Il se rend compte, en photographiant dans les rues et les lieux
publics, qu’il exploite la misère. L’art peut aussi pousser vers les excès.
...et je me suis revu cinq ans plus tôt dans les venelles d’un
bidonville de Manille, devant moi cette femme que j’avais voulu photographier
et qui m’avait toisé, m’accusant de chercher à faire mon commerce avec sa face
de miteuse, la femme criant presque, Dis-moi combien vont te rapporter ces
photos avec nos faces curieuses ? Tu dégages ou je vais ameuter du monde qui va
accourir pour te lyncher ! Et alors que je m’éloignais du piège, j’avais
entendu sa voix de nouveau, Reviens ! De toute façon, qu’on me photographie ou
pas ne change rien à ma condition. Tu me donnes quelques dollars ? (pp.247-248)
Kerim retrouve Mina, mais il aura surtout réussi à mieux se comprendre, à saisir l’importance de cette femme dans sa vie. Peut-être
aussi que les deux se sont apaisés après ces épreuves.
SOCIÉTÉ
Le lecteur assiste à la montée des intégrismes religieux qui profitent
de toutes les situations pour s’imposer. Les femmes sont les premières à subir les
diktats de ces hommes qui se tiennent en haut de la pyramide sociale. Quand ils
arrivent à assujettir les femmes et qu’ils les forcent à s’effacer sous un
voile, ils peuvent respirer.
Ces battantes luttent et défendent leurs corps, protègent leurs
enfants et portent en elles le goût de la liberté. Edem Awumey nous emporte
dans un monde en ébullition, nous confronte avec des idées qui menacent les
fondements de la civilisation. Les intégrismes religieux font régresser au
temps où Dieu ou Allah décidaient des manières de vivre, se faufilaient dans
les maisons pour régler les rapports intimes.
Des scènes terribles, des confrontations que les femmes gagnent
quand elles décident de marcher vers les policiers en se dénudant devant la
rangée des porteurs de matraques.
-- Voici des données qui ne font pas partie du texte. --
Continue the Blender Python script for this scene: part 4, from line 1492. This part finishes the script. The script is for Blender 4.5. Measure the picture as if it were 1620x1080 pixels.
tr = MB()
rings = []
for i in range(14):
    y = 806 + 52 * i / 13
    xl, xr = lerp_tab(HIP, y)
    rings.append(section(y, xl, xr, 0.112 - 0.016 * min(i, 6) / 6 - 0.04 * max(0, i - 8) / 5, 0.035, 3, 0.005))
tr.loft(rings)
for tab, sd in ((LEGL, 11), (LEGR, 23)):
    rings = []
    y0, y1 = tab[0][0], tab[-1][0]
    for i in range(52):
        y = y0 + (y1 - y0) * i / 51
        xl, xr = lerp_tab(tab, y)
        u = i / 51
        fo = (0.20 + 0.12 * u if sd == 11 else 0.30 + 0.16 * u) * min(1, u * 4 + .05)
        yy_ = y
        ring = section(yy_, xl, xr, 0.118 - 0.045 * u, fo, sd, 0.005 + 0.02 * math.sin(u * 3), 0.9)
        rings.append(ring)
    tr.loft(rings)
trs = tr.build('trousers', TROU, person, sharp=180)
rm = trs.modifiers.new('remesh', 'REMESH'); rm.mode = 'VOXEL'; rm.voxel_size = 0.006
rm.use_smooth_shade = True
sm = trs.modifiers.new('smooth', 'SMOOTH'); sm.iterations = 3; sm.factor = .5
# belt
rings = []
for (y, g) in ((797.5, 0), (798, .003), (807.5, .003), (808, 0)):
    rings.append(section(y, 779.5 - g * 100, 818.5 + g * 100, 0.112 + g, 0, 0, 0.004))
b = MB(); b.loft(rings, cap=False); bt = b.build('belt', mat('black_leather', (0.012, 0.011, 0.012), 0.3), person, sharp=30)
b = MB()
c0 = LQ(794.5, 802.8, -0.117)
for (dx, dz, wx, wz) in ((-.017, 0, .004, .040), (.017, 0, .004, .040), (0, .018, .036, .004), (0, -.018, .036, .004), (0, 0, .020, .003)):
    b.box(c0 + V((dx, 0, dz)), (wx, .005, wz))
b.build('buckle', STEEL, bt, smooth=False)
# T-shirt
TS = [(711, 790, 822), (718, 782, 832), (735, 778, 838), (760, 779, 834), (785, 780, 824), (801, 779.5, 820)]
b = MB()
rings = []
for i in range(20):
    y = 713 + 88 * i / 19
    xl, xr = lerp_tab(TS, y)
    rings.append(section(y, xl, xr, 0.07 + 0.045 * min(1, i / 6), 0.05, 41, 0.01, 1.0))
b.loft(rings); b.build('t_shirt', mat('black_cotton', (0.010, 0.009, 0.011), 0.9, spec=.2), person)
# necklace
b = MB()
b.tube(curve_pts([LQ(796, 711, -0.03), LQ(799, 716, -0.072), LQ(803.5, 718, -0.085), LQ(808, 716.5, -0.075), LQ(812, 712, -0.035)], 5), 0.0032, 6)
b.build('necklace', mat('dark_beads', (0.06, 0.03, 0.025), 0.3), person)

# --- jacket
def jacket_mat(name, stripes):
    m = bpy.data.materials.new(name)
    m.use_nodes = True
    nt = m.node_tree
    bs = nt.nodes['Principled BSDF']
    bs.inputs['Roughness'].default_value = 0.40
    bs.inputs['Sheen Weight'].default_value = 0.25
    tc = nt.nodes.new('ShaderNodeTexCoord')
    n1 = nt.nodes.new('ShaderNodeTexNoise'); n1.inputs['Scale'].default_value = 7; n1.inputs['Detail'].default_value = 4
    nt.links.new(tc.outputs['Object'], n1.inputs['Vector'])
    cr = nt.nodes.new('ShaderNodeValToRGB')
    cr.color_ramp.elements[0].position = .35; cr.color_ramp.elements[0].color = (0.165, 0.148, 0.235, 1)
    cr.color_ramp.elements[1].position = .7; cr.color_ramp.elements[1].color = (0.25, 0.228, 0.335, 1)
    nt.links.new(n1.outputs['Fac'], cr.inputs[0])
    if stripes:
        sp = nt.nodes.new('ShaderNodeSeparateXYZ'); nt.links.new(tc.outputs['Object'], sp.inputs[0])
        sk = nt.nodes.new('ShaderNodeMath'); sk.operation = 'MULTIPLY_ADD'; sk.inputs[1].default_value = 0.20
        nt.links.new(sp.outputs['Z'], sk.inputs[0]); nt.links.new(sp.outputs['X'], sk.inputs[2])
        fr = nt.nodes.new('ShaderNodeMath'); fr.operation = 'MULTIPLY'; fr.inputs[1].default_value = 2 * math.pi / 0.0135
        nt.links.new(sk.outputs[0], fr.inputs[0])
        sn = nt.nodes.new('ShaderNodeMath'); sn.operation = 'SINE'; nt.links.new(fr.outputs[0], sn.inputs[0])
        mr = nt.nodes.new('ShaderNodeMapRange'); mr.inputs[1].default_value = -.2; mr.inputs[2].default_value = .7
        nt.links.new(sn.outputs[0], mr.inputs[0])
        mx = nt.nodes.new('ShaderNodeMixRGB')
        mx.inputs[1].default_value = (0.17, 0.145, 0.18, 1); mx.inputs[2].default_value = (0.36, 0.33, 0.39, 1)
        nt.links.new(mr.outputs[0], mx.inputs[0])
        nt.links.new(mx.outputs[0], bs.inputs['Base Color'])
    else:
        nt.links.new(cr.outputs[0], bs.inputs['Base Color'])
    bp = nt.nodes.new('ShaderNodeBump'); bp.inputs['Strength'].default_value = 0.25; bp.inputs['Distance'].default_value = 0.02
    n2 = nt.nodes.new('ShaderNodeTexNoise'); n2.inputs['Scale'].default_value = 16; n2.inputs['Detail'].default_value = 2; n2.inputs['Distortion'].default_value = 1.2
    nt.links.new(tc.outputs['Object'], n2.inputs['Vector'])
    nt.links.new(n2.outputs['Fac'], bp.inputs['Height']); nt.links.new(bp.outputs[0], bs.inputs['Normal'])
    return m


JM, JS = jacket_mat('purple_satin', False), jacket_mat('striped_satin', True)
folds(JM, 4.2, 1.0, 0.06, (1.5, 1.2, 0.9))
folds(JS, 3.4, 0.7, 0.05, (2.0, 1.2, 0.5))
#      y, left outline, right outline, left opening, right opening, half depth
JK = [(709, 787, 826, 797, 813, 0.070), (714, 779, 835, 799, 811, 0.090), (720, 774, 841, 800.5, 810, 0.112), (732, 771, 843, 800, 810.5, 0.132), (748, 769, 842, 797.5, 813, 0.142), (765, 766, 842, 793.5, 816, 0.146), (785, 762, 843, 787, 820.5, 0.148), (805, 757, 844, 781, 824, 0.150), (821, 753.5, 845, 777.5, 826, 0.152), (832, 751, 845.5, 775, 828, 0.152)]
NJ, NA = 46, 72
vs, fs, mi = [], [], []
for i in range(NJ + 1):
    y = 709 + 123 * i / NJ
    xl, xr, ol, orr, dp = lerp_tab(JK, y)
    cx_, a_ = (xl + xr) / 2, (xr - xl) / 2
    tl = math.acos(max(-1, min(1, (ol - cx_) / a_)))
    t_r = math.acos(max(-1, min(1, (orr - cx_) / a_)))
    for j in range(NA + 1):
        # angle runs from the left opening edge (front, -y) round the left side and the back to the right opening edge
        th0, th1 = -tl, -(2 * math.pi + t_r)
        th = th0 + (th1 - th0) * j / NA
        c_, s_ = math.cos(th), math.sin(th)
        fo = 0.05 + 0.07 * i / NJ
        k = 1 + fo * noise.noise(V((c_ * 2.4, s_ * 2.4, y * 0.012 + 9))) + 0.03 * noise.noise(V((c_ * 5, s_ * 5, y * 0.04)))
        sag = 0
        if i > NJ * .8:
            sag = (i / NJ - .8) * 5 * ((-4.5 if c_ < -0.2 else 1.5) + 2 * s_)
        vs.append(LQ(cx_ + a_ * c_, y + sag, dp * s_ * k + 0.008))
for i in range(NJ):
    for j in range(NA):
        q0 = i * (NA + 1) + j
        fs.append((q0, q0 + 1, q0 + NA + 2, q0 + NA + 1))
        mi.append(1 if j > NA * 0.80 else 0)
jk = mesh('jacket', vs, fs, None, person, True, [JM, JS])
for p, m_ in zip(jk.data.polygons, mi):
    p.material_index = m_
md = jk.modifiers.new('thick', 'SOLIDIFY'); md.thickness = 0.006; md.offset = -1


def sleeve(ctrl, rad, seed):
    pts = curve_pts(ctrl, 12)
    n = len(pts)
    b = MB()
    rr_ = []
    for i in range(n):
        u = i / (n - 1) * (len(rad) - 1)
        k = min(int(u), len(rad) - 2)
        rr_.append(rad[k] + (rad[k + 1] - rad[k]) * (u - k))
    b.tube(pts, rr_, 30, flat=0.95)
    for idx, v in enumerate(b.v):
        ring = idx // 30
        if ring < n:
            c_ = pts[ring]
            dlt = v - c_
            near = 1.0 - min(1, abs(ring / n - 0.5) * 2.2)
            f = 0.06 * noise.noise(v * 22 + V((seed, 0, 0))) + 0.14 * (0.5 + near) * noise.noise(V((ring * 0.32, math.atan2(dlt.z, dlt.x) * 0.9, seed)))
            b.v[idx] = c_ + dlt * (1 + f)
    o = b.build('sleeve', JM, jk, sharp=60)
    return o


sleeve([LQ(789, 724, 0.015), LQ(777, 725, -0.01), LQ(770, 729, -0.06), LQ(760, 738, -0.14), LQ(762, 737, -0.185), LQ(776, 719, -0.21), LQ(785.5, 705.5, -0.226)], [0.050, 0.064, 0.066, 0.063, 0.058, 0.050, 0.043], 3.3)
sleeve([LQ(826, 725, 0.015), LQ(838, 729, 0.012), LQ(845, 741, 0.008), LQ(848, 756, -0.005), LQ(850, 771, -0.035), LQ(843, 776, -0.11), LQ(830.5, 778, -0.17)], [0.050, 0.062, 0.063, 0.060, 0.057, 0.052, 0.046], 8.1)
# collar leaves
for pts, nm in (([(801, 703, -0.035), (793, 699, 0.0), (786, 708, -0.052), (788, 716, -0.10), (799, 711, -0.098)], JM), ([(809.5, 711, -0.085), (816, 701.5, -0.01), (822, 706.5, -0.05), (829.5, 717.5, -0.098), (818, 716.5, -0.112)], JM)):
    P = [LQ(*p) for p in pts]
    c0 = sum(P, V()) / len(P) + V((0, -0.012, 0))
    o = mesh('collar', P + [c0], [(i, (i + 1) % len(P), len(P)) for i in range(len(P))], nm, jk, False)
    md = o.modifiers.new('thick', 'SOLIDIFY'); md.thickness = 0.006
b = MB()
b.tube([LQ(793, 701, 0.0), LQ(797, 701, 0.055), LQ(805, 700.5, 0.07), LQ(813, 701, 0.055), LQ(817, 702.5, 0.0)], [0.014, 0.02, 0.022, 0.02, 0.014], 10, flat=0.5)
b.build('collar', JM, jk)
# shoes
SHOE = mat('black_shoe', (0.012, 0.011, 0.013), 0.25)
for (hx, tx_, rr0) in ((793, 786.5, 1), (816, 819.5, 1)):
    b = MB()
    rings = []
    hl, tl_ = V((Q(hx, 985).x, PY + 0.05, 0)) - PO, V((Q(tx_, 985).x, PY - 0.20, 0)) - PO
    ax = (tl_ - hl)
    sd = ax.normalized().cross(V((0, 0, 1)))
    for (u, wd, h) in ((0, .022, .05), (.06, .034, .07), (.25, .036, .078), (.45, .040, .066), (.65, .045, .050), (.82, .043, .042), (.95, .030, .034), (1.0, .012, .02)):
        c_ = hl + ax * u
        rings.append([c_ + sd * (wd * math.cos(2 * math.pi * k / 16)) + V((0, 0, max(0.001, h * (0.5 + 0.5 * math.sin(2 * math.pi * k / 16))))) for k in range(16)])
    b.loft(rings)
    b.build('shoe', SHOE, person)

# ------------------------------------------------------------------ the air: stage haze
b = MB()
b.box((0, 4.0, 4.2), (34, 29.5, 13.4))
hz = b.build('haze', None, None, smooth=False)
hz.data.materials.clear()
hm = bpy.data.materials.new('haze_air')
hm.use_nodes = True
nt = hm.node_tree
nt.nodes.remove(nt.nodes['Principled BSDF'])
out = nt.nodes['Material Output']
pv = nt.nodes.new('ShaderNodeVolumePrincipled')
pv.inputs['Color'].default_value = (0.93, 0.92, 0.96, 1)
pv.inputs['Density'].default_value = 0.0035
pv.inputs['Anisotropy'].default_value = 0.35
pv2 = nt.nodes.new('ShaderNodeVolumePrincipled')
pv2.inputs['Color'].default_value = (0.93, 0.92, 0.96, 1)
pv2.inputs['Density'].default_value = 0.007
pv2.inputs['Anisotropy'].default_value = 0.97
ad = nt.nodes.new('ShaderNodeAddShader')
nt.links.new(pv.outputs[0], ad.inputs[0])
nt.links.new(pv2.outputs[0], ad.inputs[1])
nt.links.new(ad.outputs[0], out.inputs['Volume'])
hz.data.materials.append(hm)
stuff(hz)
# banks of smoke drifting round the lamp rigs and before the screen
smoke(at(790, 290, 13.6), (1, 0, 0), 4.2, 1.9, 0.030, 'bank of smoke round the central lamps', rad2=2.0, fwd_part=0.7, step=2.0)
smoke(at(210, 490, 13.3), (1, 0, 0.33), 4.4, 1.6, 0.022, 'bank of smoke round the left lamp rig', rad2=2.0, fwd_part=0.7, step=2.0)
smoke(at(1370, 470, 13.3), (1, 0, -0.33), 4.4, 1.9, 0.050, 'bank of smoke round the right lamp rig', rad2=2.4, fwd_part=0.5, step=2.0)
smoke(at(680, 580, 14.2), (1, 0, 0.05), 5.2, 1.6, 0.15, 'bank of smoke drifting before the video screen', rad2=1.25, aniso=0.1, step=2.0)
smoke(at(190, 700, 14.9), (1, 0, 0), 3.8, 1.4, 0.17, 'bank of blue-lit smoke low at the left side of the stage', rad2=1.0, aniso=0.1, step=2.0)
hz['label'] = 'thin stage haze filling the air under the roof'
Étourdissant, mais humain, senti, tendre aussi,
cinglant et dérangeant.
Mina au pays des
ombres nous pousse dans ces turbulences qui font souvent des images à
la télévision. Rien cependant ne peut remplacer un roman qui nous fait voir et
sentir avec tous nos sens. Parce que ces luttes, nous préférons souvent les ignorer
et nous étourdir devant les pitreries d’un président américain qui ne sait plus
quoi inventer pour basculer dans les absurdités d’Ubu roi de monsieur Jarry.
MINA PARMI LES OMBRES, un roman d’EDEM AWUMEY, Éditions BORÉAL, 2018, 258 pages, 29,95 $.